Le revirement antifrançais de Kosa Pan est spectaculaire. Devant la menace d’un assaut sans quartier, le chevalier de Beauregard doit évacuer la forteresse de Mergui le 24 juin. La place de Bangkok, commandée par le général Desfarges, est assiégée pendant quatre mois par une armée de 40 000 hommes. Pour finir, les Français acceptent de signer un acte de reddition qui leur enjoint de quitter le pays sur-le-champ. Ils regagnent Pondichéry à bord de l’Oriflamme en novembre 1688. À l’issue de l’expulsion des Français, la politique commerciale du Siam se recentre, deux siècles durant, sur les anciens réseaux malais et sino-thaïs.
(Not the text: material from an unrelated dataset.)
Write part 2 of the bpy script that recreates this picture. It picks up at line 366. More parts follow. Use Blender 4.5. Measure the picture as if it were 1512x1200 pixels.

Pour la monarchie française, l’échec de l’entreprise du Siam se traduit par un retrait durable de la scène asiatique. En dépit de l’obtention, par la force ou par voie de concession, de plusieurs comptoirs supplémentaires en Inde – à Chandernagor (1688), Mahé (1721), Yanaon (1731) et Karikal (1739) –, les Compagnies françaises des Indes successives se replient au sud de l’océan Indien, dans les Mascareignes, et notamment à l’île Bourbon (la Réunion). Tandis que les Néerlandais étendent leur emprise en Indonésie et que les Britanniques progressent sur la péninsule malaise et en Birmanie, il faut attendre la prise de la cité impériale vietnamienne de Hué, en juillet 1885, pour que la France fasse sa réapparition en Asie du Sud-Est.